How about instead of a passive-aggressive ad try not showing me ads at all on my PC? It’s bad enough that it comes pre-installed and is the default.


> Want to get me to try Edge? Great -- instead of a passive-aggressive ad, try telling me how it's better than Firefox and why I'd like to use it instead. What will it get me? Better privacy? Better performance? Better development tools?

Isn't this exactly what Microsoft is doing? Clicking on the ad leads to the product download page which also describes the features.

In most cases, average users like to try software by feel, not by looking at a technical spec sheet.


Exactly this. Show me facts, what percentage of battery life will it save my _specific_ laptop compared to FF, how much faster will _my_ experience be.

Is there anything that the dev tools will allow me to do that I can't with FF Developer Edition?

In any case I'm mainly a MacOS user, but still.


Just a few days, people were celebrating new Microsoft Edge being a viable competitor to Google Chrome and how it is all good for privacy. Let the thing take some hold, then complain about monopoly.

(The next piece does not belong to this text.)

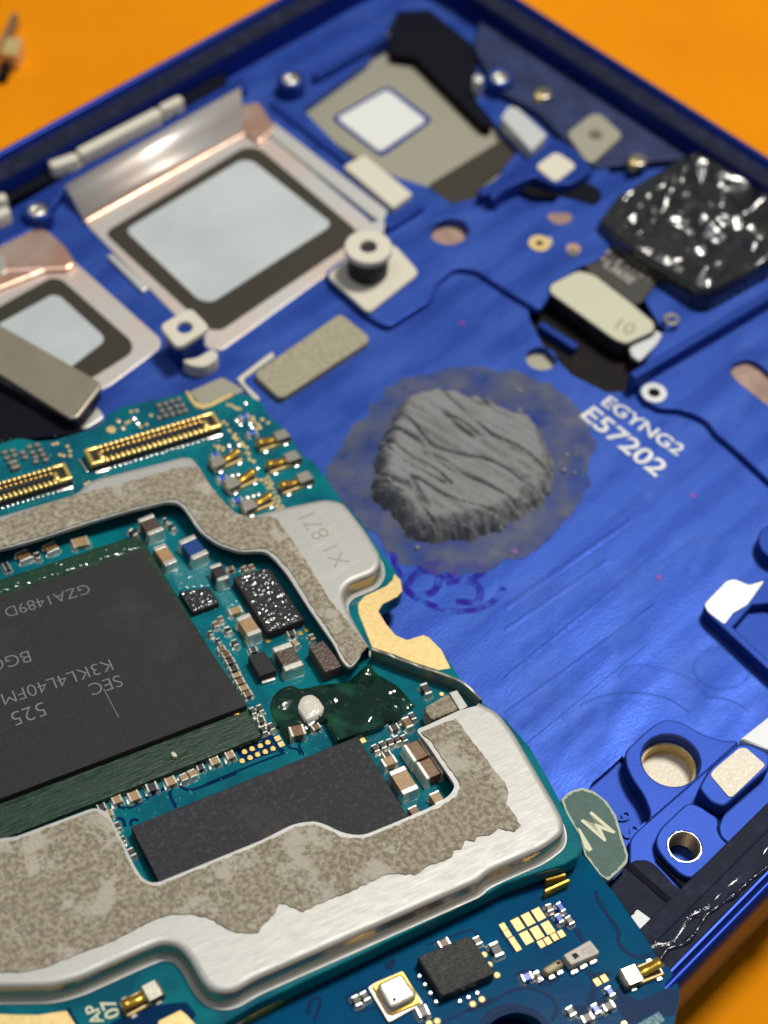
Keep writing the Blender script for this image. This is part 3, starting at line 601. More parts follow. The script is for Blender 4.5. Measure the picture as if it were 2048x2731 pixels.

If people want to "ban" something, they should ban "browser detection / user agent" and targeted ads based on that.

If some state in "middle america" ran an ad targeted at users in SF stating "move to xyz, your life will be better", is that intrusive too? Well, then ban all targeted ads.


Win XP and Win7 was my all time fav microsoft OS. Screw 10. So much data collection and noise.


Not strong enough. Remember: Microsoft hearts linux.